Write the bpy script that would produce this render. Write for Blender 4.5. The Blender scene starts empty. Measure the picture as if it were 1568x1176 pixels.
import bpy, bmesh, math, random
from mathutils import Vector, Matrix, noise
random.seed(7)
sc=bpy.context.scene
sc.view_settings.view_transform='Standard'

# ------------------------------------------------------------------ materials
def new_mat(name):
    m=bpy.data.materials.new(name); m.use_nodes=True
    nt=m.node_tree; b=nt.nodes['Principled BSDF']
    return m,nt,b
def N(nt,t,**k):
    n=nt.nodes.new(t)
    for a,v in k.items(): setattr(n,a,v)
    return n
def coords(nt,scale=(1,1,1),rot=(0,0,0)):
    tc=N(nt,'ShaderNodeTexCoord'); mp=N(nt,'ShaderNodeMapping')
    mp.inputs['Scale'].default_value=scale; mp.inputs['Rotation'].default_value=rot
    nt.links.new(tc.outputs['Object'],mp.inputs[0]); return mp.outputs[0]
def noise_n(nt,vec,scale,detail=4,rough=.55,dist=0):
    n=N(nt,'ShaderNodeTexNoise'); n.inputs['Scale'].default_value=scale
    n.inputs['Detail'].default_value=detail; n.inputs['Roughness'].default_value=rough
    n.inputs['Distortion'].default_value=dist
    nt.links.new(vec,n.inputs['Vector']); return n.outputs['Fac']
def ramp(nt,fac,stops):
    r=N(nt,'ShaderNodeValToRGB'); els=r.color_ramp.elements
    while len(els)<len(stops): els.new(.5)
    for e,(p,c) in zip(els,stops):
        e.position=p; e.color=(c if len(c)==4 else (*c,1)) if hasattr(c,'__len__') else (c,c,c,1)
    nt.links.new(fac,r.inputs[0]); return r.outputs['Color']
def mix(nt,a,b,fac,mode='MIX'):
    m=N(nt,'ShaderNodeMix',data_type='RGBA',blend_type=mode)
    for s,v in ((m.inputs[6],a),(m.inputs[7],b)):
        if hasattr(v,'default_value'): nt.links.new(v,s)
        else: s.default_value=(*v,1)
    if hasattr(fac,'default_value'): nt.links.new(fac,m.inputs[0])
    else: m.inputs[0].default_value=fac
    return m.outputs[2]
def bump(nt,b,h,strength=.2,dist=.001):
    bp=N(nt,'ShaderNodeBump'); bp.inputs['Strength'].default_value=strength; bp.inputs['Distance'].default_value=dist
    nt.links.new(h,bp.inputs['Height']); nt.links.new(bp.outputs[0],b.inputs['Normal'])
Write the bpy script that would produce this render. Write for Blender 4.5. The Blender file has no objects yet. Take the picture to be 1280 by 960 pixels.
· · · · · · ·
Task description
Copy exactly the lines from the top of the entries through the line with "sc.view_settings.view_transform='Standard'" in it, please, keeping both ends and adding nothing.

Response to the task
Write the bpy script that would produce this render. Write for Blender 4.5. The Blender scene starts empty. Measure the picture as if it were 1568x1176 pixels.
import bpy, bmesh, math, random
from mathutils import Vector, Matrix, noise
random.seed(7)
sc=bpy.context.scene
sc.view_settings.view_transform='Standard'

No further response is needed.